Une raison qui ne freine pas des ressortissants, pour qui le vote est crucial. A l’image de Valérie qui vit dans l’Uttarakhand, en Inde, depuis 10 ans. En 2017, l’expatriée a fait 8 heures de bus, ponctuées de travaux et d'embouteillages phénoménaux, pour se rendre coûte que coûte au bureau de vote à Delhi : « J’ai toujours eu une conscience politique assez forte. Mais j’ai aussi remarqué que depuis que je vis à l’étranger ce sentiment d’être « française » a grandi en moi, peut-être parce que l’on me demande souvent d’où je viens, peut-être parce que j’enseigne le français, peut-être parce qu’ici je suis « étiquetée » française. Certainement aussi parce que mes étudiants ont une image tellement idéalisée de la France, que j’ai fini par comprendre son importance historique et son influence sur les esprits. Cette élection 2017 était importante, j’espérais pouvoir participer à un changement positif, c’était le moyen d’envoyer un message face à la montée des extrêmes partout dans le monde et peut-être aussi de me dédouaner d’un résultat final en opposition total avec mes convictions. Au moins j’aurais essayé. » De retour chez elle après à nouveau 8 heures de bus, Valérie a fait une procuration pour le second tour. Alfred, lui, n’a pas eu autant de chance en Pologne en 2012. Il fit plus de 6 heures de voiture entre Gdansk et Varsovie pour finalement arriver trop tard au bureau de vote…
Tirer des enseignements des scores électoraux spectaculaires de 2017
Dès le premier tour des élections 2017, le candidat LaREM rafle (presque) tout chez les Français à l’étranger votants. Et en plus d’être plébiscité à 90% lors du second tour, Emmanuel Macron est élu dans 99% des pays représentés ! Pourquoi a-t-il autant plu hors de France ? Sébastien Laye tente une explication : « Emmanuel Macron est porteur d’une vision optimiste qui est l’ADN des Français expatriés, là où d’autres responsables politiques s’enfoncent dans le pessimisme et le déclinisme. »
En 2022, les candidats sont-ils assez sensibilisés aux préoccupations des Français à l’étranger ? Pour Isabelle, la réponse est non : « Je pense aujourd’hui que le sujet des Français à l'étranger n'est abordé par aucun des candidats actuels. Le premier pas serait de nous inclure dans les propositions. ». Valérie aussi a des doutes : « Cette élection est encore une fois à haut risque, les extrêmes et le populisme ne cessent de monter partout dans le monde, s’ajoute les problèmes d’environnement et de changement climatique ».
Au regard d’évènements récents, des dernières élections consulaires et de témoignages recueillis, des grandes thématiques semblent incontournables, comme la diplomatie économique, le rayonnement de la France, l’harmonisation fiscale ou encore la suppression de certaines taxes.

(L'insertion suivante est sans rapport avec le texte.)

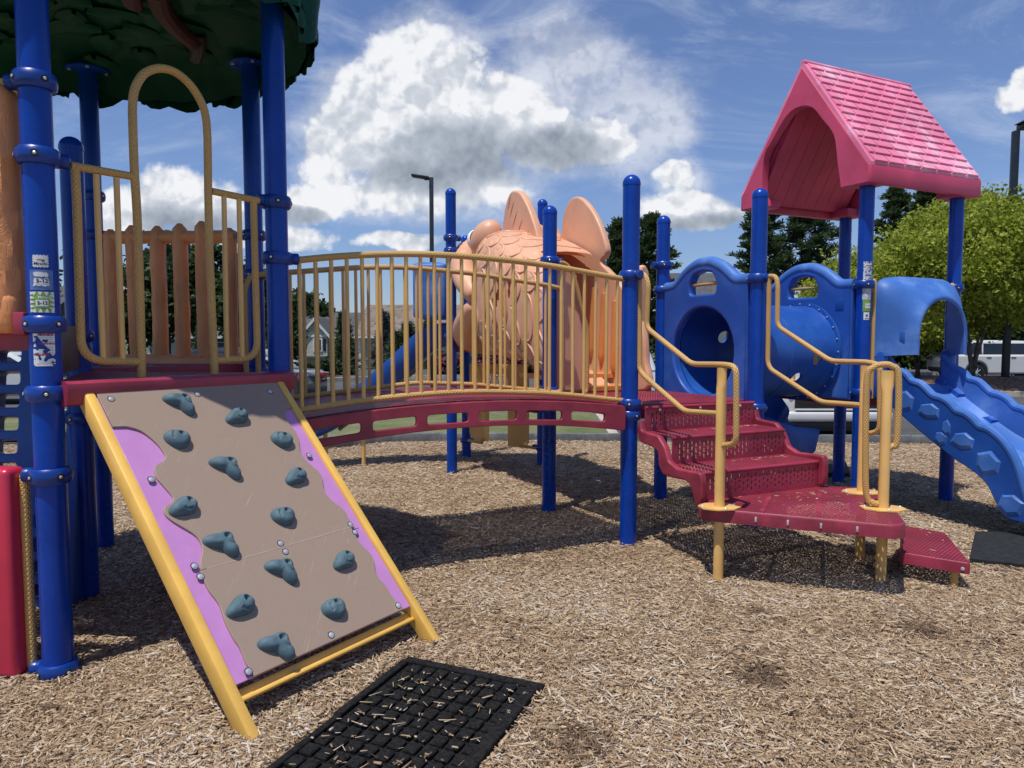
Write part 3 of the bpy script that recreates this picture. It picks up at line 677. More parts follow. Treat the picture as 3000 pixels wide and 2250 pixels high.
for i in range(70):                               # leaf relief on the underside
    th = random.uniform(0, 6.28); r = 1.22 * math.sqrt(random.random()); a2 = random.uniform(0, 6.28); t_ = 1 - r / 1.36
    zc = 3.345 + .16 * min(1, t_ * 14) + .26 * t_ ** 1.1 - .03; o = Vector((math.cos(a2), math.sin(a2), 0)); q = V3(pM, zc + .012) + Vector((r * math.cos(th), r * math.sin(th), 0))
    K_, N_ = 9, 6; vs = []; ln, wd = random.uniform(.3, .46), random.uniform(.10, .15); s_ = Vector((-o.y, o.x, 0))
    for k in range(K_):
        t = k / (K_ - 1); wdt = wd * math.sin(math.pi * (t * .94 + .03)) ** .7
        for j in range(N_ + 1):
            x = j / N_ * 2 - 1; vs.append(q + o * (ln * (t - .5)) + s_ * (x * wdt + .03 * math.sin(t * 3 + i)) + Vector((0, 0, -.030 * (1 - abs(x)) ** .6 + .010 * math.cos(t * 20 - abs(x) * 9) * (abs(x) > .05) * (1 - abs(x)))))
    mb.add(vs, [(k * 7 + j, (k + 1) * 7 + j, (k + 1) * 7 + j + 1, k * 7 + j + 1) for k in range(K_ - 1) for j in range(N_)])
mb.build('leaf_skirt', 'green', can, smooth=70)
Hc = 3.60
for pts in (((455, -30), (475, 30), (520, 85), (560, 120), (578, 140)), ((365, -60), (388, 5), (384, 25))):
    MB().tube(crom([onG(x, y, Hc - .03 * i) for i, (x, y) in enumerate(pts)], 5), [.07 - .03 * i / (len(pts) * 5) for i in range((len(pts) - 1) * 5 + 1)], 10).build('branch', 'branch', can)
MB().tube(crom([onG(582, 95, 3.56), onG(583, 130, 3.52), onG(572, 168, 3.49)], 5), .05, 10).build('branch', M['dark'], can)
# ------------------------------------------------------------------ arched bridge and its two railings
br = thing('arched_bridge', 'maroon arched bridge with slotted side beams linking the two decks', 'bridge', V3((pB + pP) / 2, 1.0))
bl = 2.5
def arc(a): return 1.0 + .078 * (1 - ((a - 1.25) / 1.2) ** 2)
def side_outline():
    top = [(a, arc(a) - .01) for a in np.linspace(.06, 2.42, 26)]
    bot = [(a, arc(a) - .178 - .02 * ((a - 1.25) / 1.2) ** 2) for a in np.linspace(2.42, .06, 26)]
    return round_poly(bot[-1:] + top + bot[:-1], .03, 2)
hol = []
for c_ in (.30, .655, 1.01, 1.365, 1.72, 2.075):
    x0, x1 = c_ - .115 + .0, c_ + .165
    ring = [(x0, arc(x0) - .132 - .008), (x1, arc(x1) - .132 - .008), (x1, arc(x1) - .078), (x0, arc(x0) - .078)]
    hol.append(round_poly(ring, .022, 4))
for off, nm in ((-.0, pB - v * .06), (0, pC + v * .06)):
    wall_plate(MB(), nm, u, side_outline(), hol, .03, .006).build('side_beam', 'maroon', br)
dk = MB(); K = 32; vs = []
for i in range(K + 1):
    a = .05 + 2.4 * i / K
    for t in (-.045, 1.295): vs.append(V3(pB + u * a + v * t, arc(a)))
dk.add(vs, [(2 * i, 2 * i + 1, 2 * i + 3, 2 * i + 2) for i in range(K)]); dk.add([q - Vector((0, 0, .012)) for q in vs], [(2 * i, 2 * i + 1, 2 * i + 3, 2 * i + 2) for i in range(K)]); dk.build('walkway', 'perf', br)
def baluster_rail(name, label, P, top, bot, xs, ends):
    t = thing(name, label, 'railing', V3(P + u * 1.25, 1.1), 'bridge railings')
    MB().tube(top, .0205, 14).build('top_rail', 'grip', t)
    MB().tube(bot, .019, 14).build('bottom_rail', 'grip', t)
    def zat(path, a):
        for p, q in zip(path, path[1:]):
            ap, aq = (Vector((p.x, p.y)) - P).dot(u), (Vector((q.x, q.y)) - P).dot(u)
            if min(ap, aq) - 1e-6 <= a <= max(ap, aq) + 1e-6 and abs(aq - ap) > 1e-6: return p.z + (q.z - p.z) * (a - ap) / (aq - ap)
        return path[0].z
    for a in xs:
        q = P + u * a; MB().tube([V3(q, zat(bot, a)), V3(q, zat(top, a))], .0125, 10).build('baluster', 'yellow', t)
    for e in ends: MB().tube(e, .0195, 12).build('end_loop', 'grip', t)
    return t
PF = pB.copy()
tp = fillet([V3(PF + u * a, h) for a, h in [(.02, 1.935)] + tr(PF, u, [(1004, 749), (1193, 742), (1386, 751), (1585, 773)]) + [(2.46, 1.918)]], .25, 5)
bt = fillet([V3(PF + u * a, h) for a, h in [(.03, 1.045)] + tr(PF, u, [(1108, 1166), (1362, 1146), (1615, 1151)]) + [(2.46, 1.022)]], .25, 5)
baluster_rail('bridge_railing', 'nearer curved yellow railing of the bridge with many upright bars', PF, tp, bt, [.125 + i * .0942 for i in range(25)], [])
PB = pC - v * .1
tp = fillet([V3(PB + u * a, h) for a, h in [(.02, 1.955)] + tr(PB, u, [(1063, 783), (1193, 783), (1386, 801), (1600, 835)]) + [(2.575, 1.925), (2.575, 1.82)]], .1, 6)
bt = fillet([V3(PB + u * a, h) for a, h in [(.02, 1.02)] + tr(PB, u, [(1118, 1134), (1222, 1121), (1386, 1126), (1595, 1146)]) + [(2.575, 1.0), (2.575, 1.15)]], .09, 6)
baluster_rail('bridge_railing', 'farther curved yellow railing of the bridge, seen through the nearer one', PB, tp, bt, [.14 + i * .0985 for i in range(24)],
              [[tp[-1], bt[-1]], [V3(PB + u * .0, 1.02), V3(PB + u * 0, 1.95)]])
gb_ = thing('grab_bar', 'bent yellow grab bar on the shaded post right of the log fence', 'grab bar', V3(pC, 1.5))
q = tr3(pC - v * .1, dv(235.5), [(756, 808), (735, 806), (716, 845), (722, 1092)]); MB().tube(fillet(q, .07), .019, 12).build('bent_tube', 'grip', gb_)

# ------------------------------------------------------------------ stairs, landing, lower step and handrails
dn = -v
st = thing('perforated_stairs', 'maroon perforated metal stairs from the square deck down to the landing', 'stairs', V3(pP + dn * .4 + u * .6, .4))
U0, U1 = .07, 1.13
def sp(uu, ss, z): return V3(pP + u * uu + dn * ss, z)
lev = [(.10, .985, .80), (.42, .80, .605), (.74, .605, .415)]
def slot_holes(x0, x1, y0, y1):
    out = []; nx = int((x1 - x0) / .036); rows = 3
    for i in range(nx):
        for j in range(rows):
            cx = x0 + (i + .5) * (x1 - x0) / nx; h = (y1 - y0) / (rows + .5); cy = y0 + (j + .55 + (.4 if i % 2 else 0)) * h
            out.append([(cx - .0048, cy - h * .33), (cx + .0048, cy - h * .33), (cx + .0048, cy + h * .33), (cx - .0048, cy + h * .33)])
    return out
for i, (s0, zt_, zb_) in enumerate(lev):
    P0 = pP + dn * s0
    wall_plate(MB(), P0, u, rect(U0, zb_ - .02, U1, zt_ - .008, .012), slot_holes(U0 + .05, U1 - .03, zb_ + .018, zt_ - .03), .008, .002).build('riser', 'maroon', st)
    if i < 2:
        s1 = lev[i + 1][0]
        MB().poly([sp(U0, s0, zb_), sp(U1, s0, zb_), sp(U1, s1, zb_), sp(U0, s1, zb_)]).poly([sp(U0, s0, zb_ - .012), sp(U1, s0, zb_ - .012), sp(U1, s1, zb_ - .012), sp(U0, s1, zb_ - .012)]).build('tread', 'perf', st, smooth=0)
    nose = MB(); nose.tube([sp(U0, s0 + .0, zt_ - .012), sp(U1, s0, zt_ - .012)], .013, 10); nose.build('nosing', 'maroon', st)
bl_ = MB()
for uu in (.2, .58, .98): bl_.lathe([(.011, 0), (.011, .004), (.006, .008), (0, .008)], 10, sp(uu, .108, .955), Matrix.Rotation(math.atan2(dn.y, dn.x), 3, 'Z') @ Matrix.Rotation(R(90), 3, 'Y'), cap=False)
bl_.build('bolt', 'steel', st)
SO = [(1880, 1228), (1886, 1262), (1905, 1268), (1934, 1276), (1954, 1309), (1966, 1352), (1990, 1372), (2059, 1385), (2064, 1410), (2062, 1458), (2058, 1480), (2044, 1484), (2029, 1418), (2012, 1406), (1972, 1398), (1949, 1390), (1936, 1362), (1934, 1322), (1916, 1308), (1880, 1294), (1873, 1262)]
PSs = pP + u * (U0 - .03)
so = [(a, h) for a, h in tr(PSs, dn, SO)]
so = round_poly(so, .02, 3)
wall_plate(MB(), PSs, dn, so, [], .05, .012).build('stringer', 'maroon_worn', st)
wall_plate(MB(), pP + u * (U1 + .03), dn, [(a, h + .035) for a, h in so], [], .05, .012).build('stringer', 'maroon_worn', st)

LZ = .41
LG = [onG(x, y, LZ) for x, y in ((2054, 1466), (2051, 1478), (2080, 1489), (2616, 1538), (2650, 1532), (2598, 1458), (2561, 1428), (2404, 1424), (2118, 1460))]
lg2 = [Vector((q.x, q.y)) for q in LG]; lc = sum(lg2, Vector((0, 0))) / len(lg2)
ld = thing('stair_landing', 'worn maroon perforated landing platform at the foot of the stairs', 'landing', V3(lc, LZ))
ring = round_poly(lg2, .03, 3)
MB().poly([V3(q, LZ) for q in ring]).poly([V3(q, LZ - .012) for q in ring]).build('landing_plate', 'perf_l', ld, smooth=0)
n = len(ring); vs = []
prof = [(0, 0), (.007, -.005), (.01, -.015), (.01, -.082), (-.02, -.084)]
for o_, dz in prof: vs += [V3(q + (q - lc).normalized() * o_, LZ + dz) for q in ring]
sk = MB().add(vs, [(i * n + j, i * n + (j + 1) % n, (i + 1) * n + (j + 1) % n, (i + 1) * n + j) for i in range(len(prof) - 1) for j in range(n)])
sk.build('skirt', 'maroon_worn', ld)
fd = (LG[3] - LG[2]).normalized(); sl = MB()
for k in (.27, .45, .63, .82):
    q = LG[2].lerp(LG[3], k) + Vector((fd.y, -fd.x, 0)) * .0105; q.z = LZ - .042
    sl.box(q, (.012, .004, .032), Matrix.Rotation(math.atan2(fd.y, fd.x), 3, 'Z'), .001)
sl.build('bright_slot', 'steel', ld)  # bright strips: bolts and light seen through the slots, put into the colour
rib = MB()
for k in (.3, .62):
    a = LG[2].lerp(LG[3], k); b = LG[8].lerp(LG[6], k); d = b - a
    rib.box((a + b) / 2 - Vector((0, 0, -.002)), (d.length * .9, .03, .006), Matrix.Rotation(math.atan2(d.y, d.x), 3, 'Z'), .001)
rib.build('seam_strip', 'maroon_worn', ld)

SZ = .125
sg = [onG(x, y, SZ) for x, y in ((2640, 1538), (2767, 1560), (2843, 1650), (2638, 1617))]
s2 = [Vector((q.x, q.y)) for q in sg]; sc_ = sum(s2, Vector((0, 0))) / 4
ls = thing('low_step', 'low red perforated step to the right of the landing on a yellow stub leg', 'step', V3(sc_, SZ))
ring = round_poly(s2, .025, 3); n = len(ring)
MB().poly([V3(q, SZ) for q in ring]).poly([V3(q, SZ - .012) for q in ring]).build('step_plate', 'perf_l', ls, smooth=0)
vs = []
for o_, dz in ((0, 0), (.006, -.004), (.008, -.014), (.008, -.07), (-.01, -.072)): vs += [V3(q + (q - sc_).normalized() * o_, SZ + dz) for q in ring]
MB().add(vs, [(i * n + j, i * n + (j + 1) % n, (i + 1) * n + (j + 1) % n, (i + 1) * n + j) for i in range(4) for j in range(n)]).build('skirt', 'maroon', ls)
q = Vector(sg[2]).lerp(sg[3], .14) + Vector((0, .05, 0)); MB().tube([(q.x, q.y, gz(q.x, q.y) - .1), (q.x, q.y, SZ - .02)], .021, 14).build('leg', 'grip', ls)
q2 = Vector(sg[2]).lerp(sg[3], .12) + Vector((.0, -.011, 0)); q2.z = SZ - .04; MB().lathe([(.012, 0), (.011, .006), (0, .008)], 12, q2, Matrix.Rotation(R(90), 3, 'X')).build('bolt', 'steel', ls)
sup = MB(); a, b = LG[5], sg[0]
sup.poly([LG[4] + Vector((0, 0, -.08)), LG[5] + Vector((0, 0, -.08)), V3(s2[0], SZ - .005), V3(s2[3], SZ - .005)]); sup.build('support_plate', 'maroon_worn', ls, smooth=0)

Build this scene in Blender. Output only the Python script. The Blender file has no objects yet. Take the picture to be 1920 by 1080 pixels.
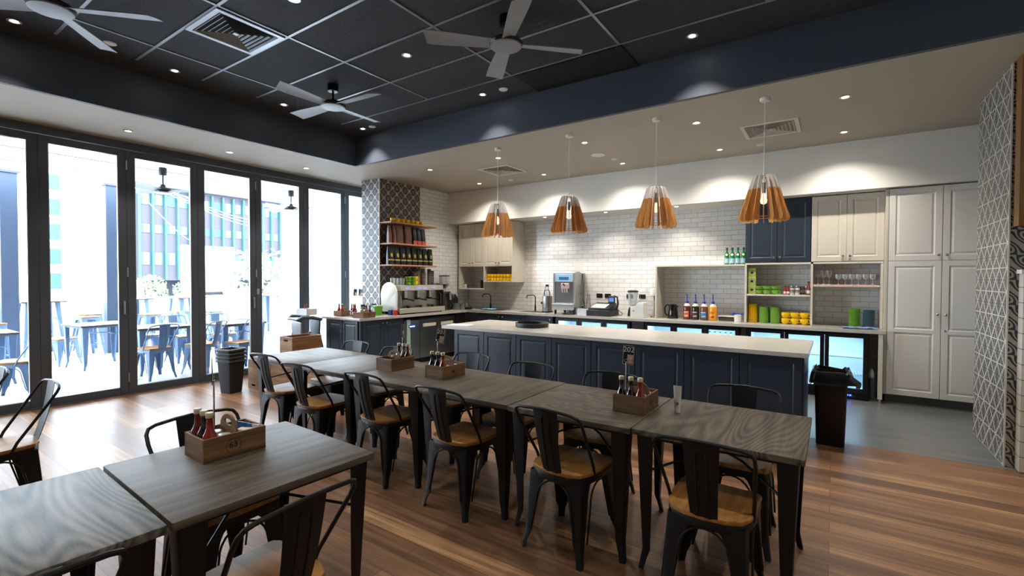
import bpy, bmesh, math, random
from mathutils import Vector, Matrix
random.seed(7)
PI = math.pi
S = bpy.context.scene
COL = S.collection

# ------------------------------------------------------------------ camera, world, exposure
cd = bpy.data.cameras.new('camera'); cam = bpy.data.objects.new('camera', cd); COL.objects.link(cam)
cd.sensor_width = 36.0; cd.lens = 16.656; cd.clip_start = 0.05; cd.clip_end = 300
_y, _p, _r = math.radians(34.136), math.radians(1.1445), math.radians(-0.1654)
_f = Vector((-math.sin(_y)*math.cos(_p), math.cos(_y)*math.cos(_p), -math.sin(_p)))
_rt = Vector((math.cos(_y), math.sin(_y), 0)); _dn = _f.cross(_rt)
_r2 = math.cos(_r)*_rt + math.sin(_r)*_dn; _d2 = -math.sin(_r)*_rt + math.cos(_r)*_dn
_m = Matrix((( _r2.x, -_d2.x, -_f.x), (_r2.y, -_d2.y, -_f.y), (_r2.z, -_d2.z, -_f.z)))
cam.matrix_world = Matrix.Translation((0, 0, 1.5)) @ _m.to_4x4()
S.camera = cam
S.view_settings.view_transform = 'Standard'
S.view_settings.look = 'None'
S.view_settings.exposure = 0.55
S.view_settings.gamma = 1.0
S.view_settings.use_curve_mapping = False
S.cycles.max_bounces = 10
S.cycles.transparent_max_bounces = 16
S.cycles.sample_clamp_indirect = 6.0
S.cycles.caustics_reflective = False
S.cycles.caustics_refractive = False
S.cycles.use_denoising = True

W = bpy.data.worlds.new('sky'); S.world = W; W.use_nodes = True
W.node_tree.nodes['Background'].inputs[0].default_value = (0.80, 0.90, 1.0, 1)
W.node_tree.nodes['Background'].inputs[1].default_value = 12.5

def light(kind, name, loc, energy, color=(1, 1, 1), rot=(0, 0, 0), **kw):
    l = bpy.data.lights.new(name, kind); l.energy = energy; l.color = color
    for k, v in kw.items(): setattr(l, k, v)
    o = bpy.data.objects.new(name, l); COL.objects.link(o); o.location = loc; o.rotation_euler = rot
    return o
light('SUN', 'sun', (0, 0, 20), 12.0, (1, .97, .92), (math.radians(25), math.radians(-22), 0), angle=0.02)
po = light('AREA', 'daylight_portal', (-7.6, 2.2, 1.6), 1, rot=(0, -PI/2, 0), shape='RECTANGLE', size=3.1, size_y=7.0)
po.data.cycles.is_portal = True

# ------------------------------------------------------------------ helpers
def srgb(h, a=1.0):
    if isinstance(h, (tuple, list)): return (*h[:3], a)
    h = h.lstrip('#'); c = [int(h[i:i+2], 16)/255 for i in (0, 2, 4)]
    return (*[x/12.92 if x <= .04045 else ((x+.055)/1.055)**2.4 for x in c], a)

class NT:
    """small node-tree writer"""
    def __init__(s, m): m.use_nodes = True; s.t = m.node_tree; s.n = s.t.nodes; s.l = s.t.links; s.b = s.n.get('Principled BSDF')
    def new(s, typ, **kw):
        n = s.n.new(typ)
        for k, v in kw.items():
            if k.startswith('i_'):
                key = k[2:]; key = int(key) if key.isdigit() else key.replace('_', ' ')
                s.set(n.inputs[key], v)
            else: setattr(n, k, v)
        return n
    def set(s, inp, v):
        if hasattr(v, 'is_output') or isinstance(v, bpy.types.NodeSocket): s.l.new(v, inp)
        else: inp.default_value = v
    def math(s, op, a, b=0.0, c=0.0, clamp=False):
        n = s.n.new('ShaderNodeMath'); n.operation = op; n.use_clamp = clamp
        s.set(n.inputs[0], a); s.set(n.inputs[1], b); s.set(n.inputs[2], c); return n.outputs[0]
    def ramp(s, fac, stops):
        n = s.n.new('ShaderNodeValToRGB'); e = n.color_ramp.elements
        while len(e) < len(stops): e.new(.5)
        for i, (p, c) in enumerate(stops): e[i].position = p; e[i].color = srgb(c)
        s.l.new(fac, n.inputs[0]); return n.outputs[0]
    def mix(s, fac, a, b, mode='MIX'):
        n = s.n.new('ShaderNodeMix'); n.data_type = 'RGBA'; n.blend_type = mode
        s.set(n.inputs[0], fac); s.set(n.inputs[6], a); s.set(n.inputs[7], b); return n.outputs[2]
    def co(s, axes='xyz', scale=(1, 1, 1), off=(0, 0, 0), src='Object'):
        tc = s.n.new('ShaderNodeTexCoord'); sp = s.n.new('ShaderNodeSeparateXYZ'); s.l.new(tc.outputs[src], sp.inputs[0])
        cb = s.n.new('ShaderNodeCombineXYZ')
        for i, a in enumerate(axes):
            if a == '0': continue
            v = s.math('MULTIPLY_ADD', sp.outputs['xyz'.index(a)], scale[i], off[i]); s.l.new(v, cb.inputs[i])
        return cb.outputs[0]
    def bump(s, h, dist=.002, strength=.5):
        n = s.n.new('ShaderNodeBump'); n.inputs['Strength'].default_value = strength; n.inputs['Distance'].default_value = dist
        s.l.new(h, n.inputs['Height']); s.l.new(n.outputs[0], s.b.inputs['Normal'])

MATS = {}
def mat(name, col, rough=.5, metal=0., var=.0, vscale=8., bump=0., emit=None, estr=0., trans=0., alpha=1., coat=0., spec=.5, ior=1.45):
    if name in MATS: return MATS[name]
    m = bpy.data.materials.new(name); t = NT(m); b = t.b
    b.inputs['Base Color'].default_value = srgb(col); b.inputs['Roughness'].default_value = rough; b.inputs['Metallic'].default_value = metal
    b.inputs['Specular IOR Level'].default_value = spec; b.inputs['IOR'].default_value = ior
    if var or bump:
        no = t.new('ShaderNodeTexNoise', i_Scale=vscale, i_Detail=4.0, i_Vector=t.co())
        if var:
            c = srgb(col); d = [max(0, x*(1-var)) for x in c[:3]]; l = [min(1, x*(1+var)) for x in c[:3]]
            t.l.new(t.ramp(no.outputs[0], [(.3, tuple(d)), (.7, tuple(l))]), b.inputs['Base Color'])
        if bump: t.bump(no.outputs[0], .003, bump)
    if emit: b.inputs['Emission Color'].default_value = srgb(emit); b.inputs['Emission Strength'].default_value = estr
    if trans: b.inputs['Transmission Weight'].default_value = trans
    if alpha < 1: b.inputs['Alpha'].default_value = alpha
    if coat: b.inputs['Coat Weight'].default_value = coat
    MATS[name] = m; return m

def glass_mat(name, tint=(1, 1, 1), refl=.12, rough=.02):
    """thin pane: straight-through glass with a mirror share"""
    if name in MATS: return MATS[name]
    m = bpy.data.materials.new(name); t = NT(m)
    t.n.remove(t.b); out = t.n['Material Output']
    tr = t.new('ShaderNodeBsdfTransparent'); tr.inputs[0].default_value = (*tint, 1)
    gl = t.new('ShaderNodeBsdfGlossy'); gl.inputs['Roughness'].default_value = rough
    lw = t.new('ShaderNodeLayerWeight'); lw.inputs[0].default_value = refl; fo = lw.outputs[0]
    if refl >= .5:   # blown glassware: pale milky edge, clear middle
        fo = t.math('MULTIPLY_ADD', lw.outputs[1], .75, .12); gl = t.new('ShaderNodeBsdfPrincipled'); gl.inputs['Base Color'].default_value = (.8, .82, .83, 1); gl.inputs['Roughness'].default_value = .1
    mx = t.new('ShaderNodeMixShader'); t.l.new(fo, mx.inputs[0]); t.l.new(tr.outputs[0], mx.inputs[1]); t.l.new(gl.outputs[0], mx.inputs[2])
    t.l.new(mx.outputs[0], out.inputs[0]); MATS[name] = m; return m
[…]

Par ailleurs, la sécurité est une préoccupation essentielle, conséquence directe des rapatriements sanitaires, ou plus récemment lors de la prise de Kaboul : « Avec l’Opération Apagan [évacuation des ressortissants français d’Afghanistan], les Français ont pris conscience de l’importance de la sécurité de leurs compatriotes à l’étranger.» explique Ronan Le Gleut. Un autre thème prend de l’ampleur : l’urgence écologique. Pourquoi ? En partie car la communauté est directement impactée par les catastrophes naturelles (inondation, canicule, glissement de terrain, incendie). Le groupe Europe Ecologie Les Verts parle même d’une « vague verte qui ne faiblit pas mais se renforce à l’Etranger », en s’appuyant sur les élections consulaires en mai dernier - en Belgique, les Verts arrivent en deuxième position derrière LaREM ; au Royaume-Uni, ils arrivent troisième, derrière UDI et LaREM.
Être à l’écoute au-delà des frontières s’avère stratégique : « En l’absence d’une réelle mobilisation sur ces thèmes, loin des problématiques du quotidien des Français en métropole, aucun candidat ne convaincra vraiment » conclue Sébastien Laye. En attendant des propositions concrètes des candidats, Valérie, comme de nombreux Français à l’étranger, se prépare à aller voter : « Je prendrai le bus, le train ou l’avion pour aller voter au Consulat de Bangaluru car, dans la ville où je vais m’installer en janvier, il n’y en a pas… ».